Human Resources departments in big corporations claim to help companies achieve their goals by maximizing employee performance. Having worked in a few companies, I take the radical position that the HR department is actually an impediment to employee performance.
I am not referring to the useful functions that predate the transformation of the "Personnel Department" into the "Human Resources Department". Making sure everyone gets paid, that benefits are decent, everyone has a badge and employee number, that interviews with candidates are organized, these are all useful things that were done by the Personnel Department. When the metamorphosis into Human Resources occurred in the late 70's, what emerged was not a benevolent butterfly, but an employee-sapping vampire monster.
Let's look at some of the soul-destroying hallmarks of modern HR:
- The company wide performance review system. Does anyone like getting a performance review? Research says no. Does anyone like giving a performance review? Research says no. Is there any research to show that employee performance improves due to performance reviews? Not that I know of.
- Changing the performance review system - this happens every 2 to 3 years. We need a wider score range for performance, we need a narrower range, we need to rank people, we should not rank people, we need to use numbers, letters are better, we need to do reviews every 3 months and on and on.
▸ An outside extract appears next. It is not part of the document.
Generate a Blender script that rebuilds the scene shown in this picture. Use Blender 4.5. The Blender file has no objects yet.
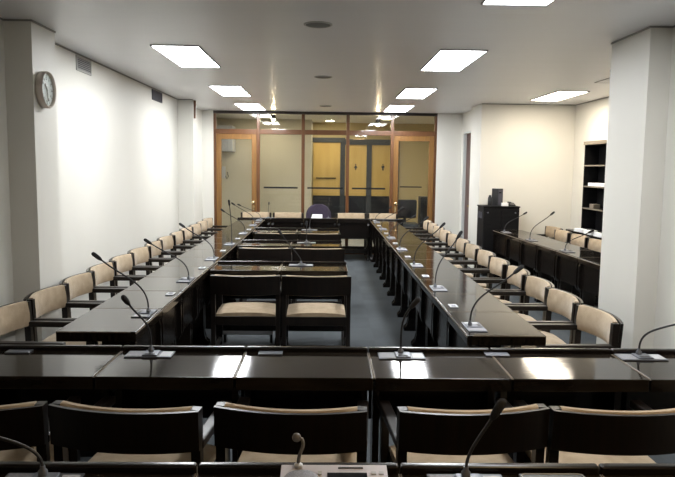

Inevitably, the change would come after objectives and budgets were set for the year so everyone would complain that they started the year set up in the old system, then they were judged unfairly in the new system.
- The Employee Satisfaction Survey, now rebranded as the Employee Engagement Survey. We filled these out anonymously and then our managers were forced to discuss them with us. Did people feel comfortable speaking up and discussing the results? Not in my 35+ years of doing these surveys. Were there any substantial improvements due to the surveys? No, unless you count adding decafeinated tea to the break room as a big productivity gain
- The new and improved job grading system and corresponding pay system. Every company where I worked changed their system every few years - increase the number of job categories, reduce the number, name them, number them, rank them, change your title, tighten the salary range, change the way you move from one category to another, grade the person, no-grade the job, and on and on. This always drove morale into the toilet and resulted in unhappy people complaining that they were unfairly moved from the "Senior Engineer" category to the "Technical Staff II" category and they are forced to put "Technical Staff II" on their new business cards or office door and it is demeaning
- Career planning. Do companies really care about your career or do they just care about how well you are working now? Be honest, they don't care about your future, you could leave tomorrow or they could decide to outsource your function, so why does it matter to them that you, the junior engineer, want to be a VP some day? And careers depend as much on luck as skill and planning, so most employees are confused about career planning. Can you even plan a career, or is it just a series of decisions you make over your work life and your advancement depends more on luck? HR stepped in and "solved the problem" by getting into career planning, sticking it into the performance review, spending big money on outside courses taught by HR consultants, and collecting statistics to put into powerpoint charts to show the senior execs. For example, the chart deck always has a big statement: "Our employees want to advance in rank and responsibility" - no kidding!, you HR folks are geniuses!, let's do some career planning!
So, in spite of the fact that the HR department and its evil schemes are an entrenched part of modern corporations, this author says, let's get rid of all that and get back to the basics of the old Personnel Department Model. It will cost less, more work will get done, and employees will be happier.